WHAT YOU ARE ASKED TO DO:
Output the data word for word, dropping every image.

-------- RECORDED INFORMATION

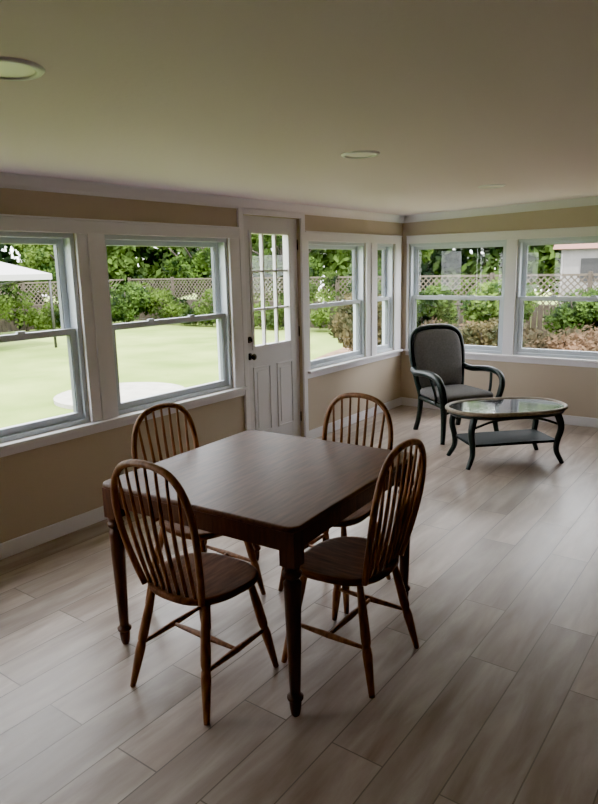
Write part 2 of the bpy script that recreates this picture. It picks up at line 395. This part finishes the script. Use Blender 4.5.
for i,((x,y),yaw,lab) in enumerate(chairs):
    e=empty("dining_chair",(x,y,0),math.radians(yaw),label=lab,category="chair",group="windsor chairs around the dining table")
    for p in base:
        q=p if i==0 else p.copy()
        if i: col.objects.link(q)
        q.parent=e
# ------------------------------------------------------------------ armchair
A=empty("armchair",(1.06,5.84,0),math.atan2(-.57,.82)-math.pi/2,label="black-green framed armchair with grey upholstered seat and back",category="chair")
def pillow(outline,normal_axis,th,m,name,parent,tuft=False):
    n=len(outline); cu=sum(p[0] for p in outline)/n; cv=sum(p[1] for p in outline)/n
    lay=[(.001,1),(.25,1),(.5,.98),(.7,.92),(.85,.80),(.95,.58),(1,.30),(1,-.30),(.95,-.58),(.8,-.8),(.4,-.9),(.001,-.9)]
    vs=[];fs=[]
    for t,w in lay:
        for (u,v) in outline: vs.append(normal_axis(cu+(u-cu)*t,cv+(v-cv)*t,w*th/2))
    for q in range(len(lay)-1):
        for i in range(n):
            j=(i+1)%n; fs.append((q*n+i,q*n+j,(q+1)*n+j,(q+1)*n+i))
    b=B(); b.add(vs,fs,m,True); return b.obj(name,parent)
sc_=rrect(.27,.265,.07,6)
pillow([(x,y+.0) for x,y in sc_],lambda u,v,w:(u*(1+.04*(v/.27)),v+.02,.40+w),.11,"uph","seat_cushion",A)
brec=lambda z:-.225-.16*((z-.30)/.75)
bo=[( .225,.44),(.25,.60),(.262,.75),(.255,.87),(.215,.95),(.12,.985),(0,.99),(-.12,.985),(-.215,.95),(-.255,.87),(-.262,.75),(-.25,.60),(-.225,.44),(-.1,.43),(0,.43),(.1,.43)]
bo=[(p.x,p.y) for p in cr([(x,z,0) for x,z in bo],4,True)]
pillow(bo,lambda u,v,w:(u,brec(v)+w+.01,v),.10,"uph","back_cushion",A)
fr=[(.245,-.30,0),(.235,-.255,.14),(.232,brec(.34),.34),(.255,brec(.5),.5),(.285,brec(.7),.7),(.287,brec(.83),.83),(.262,brec(.935),.935),(.17,brec(1.0),1.0),(0,brec(1.015),1.015)]
fp=fr+[(-x,y,z) for x,y,z in fr[-2::-1]]
b=B(); b.tube(cr(fp,6),.026,"frame",12)
b.tube(cr([(.235,-.22,.34),(.1,-.225,.335),(-.1,-.225,.335),(-.235,-.22,.34)],4),.02,"frame",10); b.obj("back_frame",A)
b=B(); b.tube(cr([(-.275,.27,.34),(-.1,.295,.335),(.1,.295,.335),(.275,.27,.34)],5),.024,"frame",10)
b.tube([(-.275,.27,.34),(-.235,-.22,.34)],.022,"frame",10); b.tube([(.275,.27,.34),(.235,-.22,.34)],.022,"frame",10)
b.tube(cr([(-.272,.262,.27),(-.1,.27,.30),(.1,.27,.30),(.272,.262,.27)],5),.012,"frame",8)
b.obj("seat_frame",A)
for s in(-1,1):
    b=B(); pth=cr([(s*.305,.31,0),(s*.285,.285,.10),(s*.275,.27,.24),(s*.278,.272,.34)],6)
    b.tube(pth,[.020+.012*(i/(len(pth)-1)) for i in range(len(pth))],"frame",12); b.obj("leg",A)
    b=B(); pth=cr([(s*.278,.272,.33),(s*.300,.30,.42),(s*.325,.30,.53),(s*.335,.24,.60),(s*.34,.10,.625),(s*.335,-.05,.615),(s*.315,-.19,.60),(s*.282,brec(.62)-.0,.62)],6)
    b.tube(pth,.028,"frame",12,sx=1.25); b.obj("armrest",A)
    b=B(); b.tube(cr([(s*.275,.13,.34),(s*.30,.15,.45),(s*.335,.11,.61)],5),.014,"frame",8); b.obj("arm_support",A)
# ------------------------------------------------------------------ coffee table
C=empty("coffee_table",(1.76,5.26,0),math.radians(45),label="oval glass-top coffee table with black curved legs and lower shelf",category="table")
def ell(a,b_,n=56,p=2.4):
    o=[]
    for i in range(n):
        t=2*math.pi*i/n; c,s=math.cos(t),math.sin(t); o.append((math.copysign(abs(c)**(2/p),c)*a,math.copysign(abs(s)**(2/p),s)*b_))
    return o
b=B(); b.prism([(x,y,.454) for x,y in ell(.475,.285)],(0,0,.008),"tglass"); b.obj("glass_top",C)
b=B(); b.tube([(x,y,.455) for x,y in ell(.49,.295)],.017,"rim",10,closed=True); b.obj("top_rim",C)
b=B(); b.tube([(x,y,.425) for x,y in ell(.465,.27)],.018,"frame",8,closed=True); b.obj("apron",C)
for sx in(-1,1):
    for sy in(-1,1):
        b=B(); pth=cr([(sx*.345,sy*.175,.44),(sx*.375,sy*.195,.36),(sx*.385,sy*.20,.29),(sx*.365,sy*.185,.18),(sx*.365,sy*.185,.10),(sx*.395,sy*.20,.03),(sx*.41,sy*.208,.0)],5)
        n=len(pth); b.tube(pth,[.030-.012*(i/(n-1)) for i in range(n)],"frame",12); b.obj("leg",C)
b=B(); b.prism([(x,y,.175) for x,y in rrect(.37,.19,.05)],(0,0,.022),"shelf"); b.obj("shelf",C,bevel=.005)
for sy in(-1,1):
    b=B(); b.tube(cr([(-.36,sy*.185,.33),(-.2,sy*.20,.385),(0,sy*.225,.405),(.2,sy*.20,.385),(.36,sy*.185,.33)],5),.010,"frame",8); b.obj("brace",C)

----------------

ANSWER TO THE TASK:
Write part 2 of the bpy script that recreates this picture. It picks up at line 395. This part finishes the script. Use Blender 4.5.
for i,((x,y),yaw,lab) in enumerate(chairs):
    e=empty("dining_chair",(x,y,0),math.radians(yaw),label=lab,category="chair",group="windsor chairs around the dining table")
    for p in base:
        q=p if i==0 else p.copy()
        if i: col.objects.link(q)
        q.parent=e
# ------------------------------------------------------------------ armchair
A=empty("armchair",(1.06,5.84,0),math.atan2(-.57,.82)-math.pi/2,label="black-green framed armchair with grey upholstered seat and back",category="chair")
def pillow(outline,normal_axis,th,m,name,parent,tuft=False):
    n=len(outline); cu=sum(p[0] for p in outline)/n; cv=sum(p[1] for p in outline)/n
    lay=[(.001,1),(.25,1),(.5,.98),(.7,.92),(.85,.80),(.95,.58),(1,.30),(1,-.30),(.95,-.58),(.8,-.8),(.4,-.9),(.001,-.9)]
    vs=[];fs=[]
    for t,w in lay:
        for (u,v) in outline: vs.append(normal_axis(cu+(u-cu)*t,cv+(v-cv)*t,w*th/2))
    for q in range(len(lay)-1):
        for i in range(n):
            j=(i+1)%n; fs.append((q*n+i,q*n+j,(q+1)*n+j,(q+1)*n+i))
    b=B(); b.add(vs,fs,m,True); return b.obj(name,parent)
sc_=rrect(.27,.265,.07,6)
pillow([(x,y+.0) for x,y in sc_],lambda u,v,w:(u*(1+.04*(v/.27)),v+.02,.40+w),.11,"uph","seat_cushion",A)
brec=lambda z:-.225-.16*((z-.30)/.75)
bo=[( .225,.44),(.25,.60),(.262,.75),(.255,.87),(.215,.95),(.12,.985),(0,.99),(-.12,.985),(-.215,.95),(-.255,.87),(-.262,.75),(-.25,.60),(-.225,.44),(-.1,.43),(0,.43),(.1,.43)]
bo=[(p.x,p.y) for p in cr([(x,z,0) for x,z in bo],4,True)]
pillow(bo,lambda u,v,w:(u,brec(v)+w+.01,v),.10,"uph","back_cushion",A)
fr=[(.245,-.30,0),(.235,-.255,.14),(.232,brec(.34),.34),(.255,brec(.5),.5),(.285,brec(.7),.7),(.287,brec(.83),.83),(.262,brec(.935),.935),(.17,brec(1.0),1.0),(0,brec(1.015),1.015)]
fp=fr+[(-x,y,z) for x,y,z in fr[-2::-1]]
b=B(); b.tube(cr(fp,6),.026,"frame",12)
b.tube(cr([(.235,-.22,.34),(.1,-.225,.335),(-.1,-.225,.335),(-.235,-.22,.34)],4),.02,"frame",10); b.obj("back_frame",A)
b=B(); b.tube(cr([(-.275,.27,.34),(-.1,.295,.335),(.1,.295,.335),(.275,.27,.34)],5),.024,"frame",10)
b.tube([(-.275,.27,.34),(-.235,-.22,.34)],.022,"frame",10); b.tube([(.275,.27,.34),(.235,-.22,.34)],.022,"frame",10)
b.tube(cr([(-.272,.262,.27),(-.1,.27,.30),(.1,.27,.30),(.272,.262,.27)],5),.012,"frame",8)
b.obj("seat_frame",A)
for s in(-1,1):
    b=B(); pth=cr([(s*.305,.31,0),(s*.285,.285,.10),(s*.275,.27,.24),(s*.278,.272,.34)],6)
    b.tube(pth,[.020+.012*(i/(len(pth)-1)) for i in range(len(pth))],"frame",12); b.obj("leg",A)
    b=B(); pth=cr([(s*.278,.272,.33),(s*.300,.30,.42),(s*.325,.30,.53),(s*.335,.24,.60),(s*.34,.10,.625),(s*.335,-.05,.615),(s*.315,-.19,.60),(s*.282,brec(.62)-.0,.62)],6)
    b.tube(pth,.028,"frame",12,sx=1.25); b.obj("armrest",A)
    b=B(); b.tube(cr([(s*.275,.13,.34),(s*.30,.15,.45),(s*.335,.11,.61)],5),.014,"frame",8); b.obj("arm_support",A)
# ------------------------------------------------------------------ coffee table
C=empty("coffee_table",(1.76,5.26,0),math.radians(45),label="oval glass-top coffee table with black curved legs and lower shelf",category="table")
def ell(a,b_,n=56,p=2.4):
    o=[]
    for i in range(n):
        t=2*math.pi*i/n; c,s=math.cos(t),math.sin(t); o.append((math.copysign(abs(c)**(2/p),c)*a,math.copysign(abs(s)**(2/p),s)*b_))
    return o
b=B(); b.prism([(x,y,.454) for x,y in ell(.475,.285)],(0,0,.008),"tglass"); b.obj("glass_top",C)
b=B(); b.tube([(x,y,.455) for x,y in ell(.49,.295)],.017,"rim",10,closed=True); b.obj("top_rim",C)
b=B(); b.tube([(x,y,.425) for x,y in ell(.465,.27)],.018,"frame",8,closed=True); b.obj("apron",C)
for sx in(-1,1):
    for sy in(-1,1):
        b=B(); pth=cr([(sx*.345,sy*.175,.44),(sx*.375,sy*.195,.36),(sx*.385,sy*.20,.29),(sx*.365,sy*.185,.18),(sx*.365,sy*.185,.10),(sx*.395,sy*.20,.03),(sx*.41,sy*.208,.0)],5)
        n=len(pth); b.tube(pth,[.030-.012*(i/(n-1)) for i in range(n)],"frame",12); b.obj("leg",C)
b=B(); b.prism([(x,y,.175) for x,y in rrect(.37,.19,.05)],(0,0,.022),"shelf"); b.obj("shelf",C,bevel=.005)
for sy in(-1,1):
    b=B(); b.tube(cr([(-.36,sy*.185,.33),(-.2,sy*.20,.385),(0,sy*.225,.405),(.2,sy*.20,.385),(.36,sy*.185,.33)],5),.010,"frame",8); b.obj("brace",C)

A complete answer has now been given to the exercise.